Pelo telefone, João Dias pediu a Agnelo que pressionasse o professor Roldão a rubricar o documente que fundamentaria sua defesa. O PM encontrou-se com Roldão num restaurante. Tocou o telefone para Agnelo. Passou o aparelho para o professor.
Lero vai, lero vem Agnelo disse a Roldão que precisava de sua ajuda. Afirmou que combinaria com João Dias um encontro a três. Referiu-se ao interlocutor como “peça-chave neste projeto”. Que projeto?
Segundo o Ministério Público, tratava-se da empreitada que livraria João Dias do ressarcimento das verbas desviadas –R$ 3,2 milhões, em valores de hoje. Noutro telefonema, o advogado Michael de Farias informou ao seu cliente que estava preparando o documente que Roldão assinaria.
Guiando-se pelos grampos, a polícia monitorou o encontro de João Dias e Roldão. Deu-se em 12 de março de 2010, numa via pública de Brasília: o Eixo Rodoviário Norte. O PM parou o seu Ford Fusion. Acionou o pisca-alerta. Roldão estacionou seu Fiat Strada atrás. Entrou no carro de João Dias. Tudo fotografado pela polícia.
Pelas imagens, percebe-se que Roldão carregava uma pasta laranja. Saiu do automóvel do PM sem ela. Três horas depois, a defesa de João Dias foi protocolada na Justiça Federal. O esforço resultou infrutífero. Laudo da Polícia Federal constataria que a peça continha documentos “inidôneos”. Ouvido, Agnelo chamou o processo de “armação.”
Noves fora o lote de grampos, Agnelo é emparedado por um vídeo gravado pelo motorista Geraldo Nascimento de Andrade. Vem a ser a principal testemunha de acusação do governador. Em reiterados depoimentos, Geraldo disse que entregou pessoalmente a Agnelo propina de R$ 256 mil. Dinheiro desviado do Esporte.
A equipe de Época diz ter assistido ao vídeo. O repórter Cláudio Dantas Sequeira, de ‘IstoÉ’, informa que obteve cópia integral. Vai abaixo uma versão editada que a revista veicula na edição deste fim de semana.

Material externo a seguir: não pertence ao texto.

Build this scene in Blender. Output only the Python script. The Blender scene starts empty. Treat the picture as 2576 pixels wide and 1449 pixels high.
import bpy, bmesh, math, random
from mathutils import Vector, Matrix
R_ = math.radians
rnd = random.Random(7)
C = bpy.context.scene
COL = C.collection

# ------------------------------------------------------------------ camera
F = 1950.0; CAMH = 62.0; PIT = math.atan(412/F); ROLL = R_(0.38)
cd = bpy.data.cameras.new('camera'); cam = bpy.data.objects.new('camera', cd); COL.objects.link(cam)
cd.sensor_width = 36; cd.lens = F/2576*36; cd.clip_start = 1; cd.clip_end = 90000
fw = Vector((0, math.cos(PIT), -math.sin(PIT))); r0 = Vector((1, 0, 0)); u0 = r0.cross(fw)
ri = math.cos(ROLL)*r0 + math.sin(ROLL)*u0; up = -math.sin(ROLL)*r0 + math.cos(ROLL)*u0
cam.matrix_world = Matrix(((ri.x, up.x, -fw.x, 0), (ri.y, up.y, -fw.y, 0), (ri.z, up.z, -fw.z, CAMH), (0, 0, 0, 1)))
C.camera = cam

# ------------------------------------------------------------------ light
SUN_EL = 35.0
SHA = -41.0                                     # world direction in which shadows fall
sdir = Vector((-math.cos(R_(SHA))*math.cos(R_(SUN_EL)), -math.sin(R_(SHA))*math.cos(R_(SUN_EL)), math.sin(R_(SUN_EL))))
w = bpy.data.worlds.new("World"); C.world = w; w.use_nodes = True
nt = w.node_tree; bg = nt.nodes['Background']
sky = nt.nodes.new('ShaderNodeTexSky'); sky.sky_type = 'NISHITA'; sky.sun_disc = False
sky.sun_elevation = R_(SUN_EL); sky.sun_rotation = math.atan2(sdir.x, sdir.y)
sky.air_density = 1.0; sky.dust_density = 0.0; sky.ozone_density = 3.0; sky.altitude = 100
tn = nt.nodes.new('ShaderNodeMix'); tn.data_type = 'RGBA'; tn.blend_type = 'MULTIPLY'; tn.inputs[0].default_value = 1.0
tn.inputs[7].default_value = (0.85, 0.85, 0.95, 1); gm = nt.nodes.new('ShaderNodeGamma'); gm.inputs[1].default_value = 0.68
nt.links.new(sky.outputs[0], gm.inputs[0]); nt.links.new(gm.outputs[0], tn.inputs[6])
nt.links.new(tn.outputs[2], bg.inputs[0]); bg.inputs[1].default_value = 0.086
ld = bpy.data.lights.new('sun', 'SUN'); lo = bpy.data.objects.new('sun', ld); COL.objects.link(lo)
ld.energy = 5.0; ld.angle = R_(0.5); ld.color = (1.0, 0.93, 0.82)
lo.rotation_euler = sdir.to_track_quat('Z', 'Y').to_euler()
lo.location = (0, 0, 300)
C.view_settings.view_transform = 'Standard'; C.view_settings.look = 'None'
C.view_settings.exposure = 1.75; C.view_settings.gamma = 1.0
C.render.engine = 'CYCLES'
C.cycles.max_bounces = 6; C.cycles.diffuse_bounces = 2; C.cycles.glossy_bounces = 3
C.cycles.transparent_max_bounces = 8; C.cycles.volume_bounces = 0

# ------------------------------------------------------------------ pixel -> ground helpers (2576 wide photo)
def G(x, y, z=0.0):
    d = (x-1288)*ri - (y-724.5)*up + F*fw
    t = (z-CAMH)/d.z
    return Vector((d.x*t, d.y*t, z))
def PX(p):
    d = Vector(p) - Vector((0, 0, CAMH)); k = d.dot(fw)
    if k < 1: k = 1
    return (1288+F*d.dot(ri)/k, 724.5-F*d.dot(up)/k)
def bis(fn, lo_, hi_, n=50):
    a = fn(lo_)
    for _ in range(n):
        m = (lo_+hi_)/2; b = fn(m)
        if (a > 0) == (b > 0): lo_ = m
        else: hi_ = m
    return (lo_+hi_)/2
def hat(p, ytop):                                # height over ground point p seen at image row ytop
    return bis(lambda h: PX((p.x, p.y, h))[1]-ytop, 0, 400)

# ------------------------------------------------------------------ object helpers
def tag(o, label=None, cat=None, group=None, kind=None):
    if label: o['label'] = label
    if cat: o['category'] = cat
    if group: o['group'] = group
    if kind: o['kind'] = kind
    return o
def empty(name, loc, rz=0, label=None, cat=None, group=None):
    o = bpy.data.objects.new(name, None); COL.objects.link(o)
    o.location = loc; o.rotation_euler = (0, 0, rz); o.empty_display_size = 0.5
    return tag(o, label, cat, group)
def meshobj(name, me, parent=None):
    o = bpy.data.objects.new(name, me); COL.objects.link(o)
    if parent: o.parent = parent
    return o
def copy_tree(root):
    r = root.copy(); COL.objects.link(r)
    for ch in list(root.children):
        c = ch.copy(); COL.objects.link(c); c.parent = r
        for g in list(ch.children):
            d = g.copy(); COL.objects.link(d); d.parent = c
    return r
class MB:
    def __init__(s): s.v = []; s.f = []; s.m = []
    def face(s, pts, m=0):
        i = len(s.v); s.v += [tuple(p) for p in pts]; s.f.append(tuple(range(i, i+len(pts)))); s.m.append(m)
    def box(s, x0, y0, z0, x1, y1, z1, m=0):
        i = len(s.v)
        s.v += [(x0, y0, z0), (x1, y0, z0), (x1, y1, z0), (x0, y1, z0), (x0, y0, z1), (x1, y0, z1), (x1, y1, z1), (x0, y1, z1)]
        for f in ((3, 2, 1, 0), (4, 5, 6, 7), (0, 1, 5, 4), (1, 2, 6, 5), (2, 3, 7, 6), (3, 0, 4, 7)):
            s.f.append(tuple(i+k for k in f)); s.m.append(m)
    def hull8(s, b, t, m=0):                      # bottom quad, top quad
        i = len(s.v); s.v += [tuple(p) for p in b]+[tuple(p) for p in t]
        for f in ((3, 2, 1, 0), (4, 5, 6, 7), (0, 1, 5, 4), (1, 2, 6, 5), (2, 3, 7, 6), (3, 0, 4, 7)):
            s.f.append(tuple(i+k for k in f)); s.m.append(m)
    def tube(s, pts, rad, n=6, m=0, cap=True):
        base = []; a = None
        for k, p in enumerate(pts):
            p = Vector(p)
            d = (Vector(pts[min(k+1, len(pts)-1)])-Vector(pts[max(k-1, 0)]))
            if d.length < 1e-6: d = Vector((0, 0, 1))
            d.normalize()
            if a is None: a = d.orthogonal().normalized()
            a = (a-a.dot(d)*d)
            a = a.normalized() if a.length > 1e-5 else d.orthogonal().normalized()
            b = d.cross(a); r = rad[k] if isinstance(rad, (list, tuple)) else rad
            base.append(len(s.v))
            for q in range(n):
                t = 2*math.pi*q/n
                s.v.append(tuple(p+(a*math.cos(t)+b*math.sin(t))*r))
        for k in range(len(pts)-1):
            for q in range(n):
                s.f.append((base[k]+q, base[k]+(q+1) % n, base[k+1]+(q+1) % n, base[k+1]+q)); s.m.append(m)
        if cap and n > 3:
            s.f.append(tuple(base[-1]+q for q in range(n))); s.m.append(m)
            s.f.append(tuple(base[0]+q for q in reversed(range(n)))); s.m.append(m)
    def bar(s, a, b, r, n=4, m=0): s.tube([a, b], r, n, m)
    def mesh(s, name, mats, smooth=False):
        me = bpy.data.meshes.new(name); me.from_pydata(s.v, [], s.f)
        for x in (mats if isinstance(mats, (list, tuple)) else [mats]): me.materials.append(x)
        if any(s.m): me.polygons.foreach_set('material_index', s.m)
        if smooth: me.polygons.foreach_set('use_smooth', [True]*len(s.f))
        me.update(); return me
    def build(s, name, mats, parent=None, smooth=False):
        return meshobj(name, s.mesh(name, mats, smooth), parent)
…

O motorista Geraldo, 25 anos, personagem de aparência humilde, alega que, depois de denunciar Agnelo, passou a ser ameaçado por João Dias. Por isso teria gravado o video. Na peça, descreve detalhes do esquema urdido para malversar verbas do Esporte. Reconhece que ele próprio servia à quadrilha como laranja. Virou sócio da JG, uma empresa de fachada.
A gravação traz uma revelação inquietante. Geraldo declara que notas frias foram usadas também para desviar dinheiro do programa Primeiro Emprego, do Ministério do Trabalho. Menciona convênio que destinou R$ 8,2 milhões à Fundação Oscar Rudge, do Rio de Janeiro.
Presidente da entidade, Clemilce Carvalho admite que a JG, empresa da qual Geraldo diz ser sócio-laranja, foi contratada como por meio de pregão e prestou serviços. Clemilce é fliliada ao PDT, partido do ministro Carlos Lupi.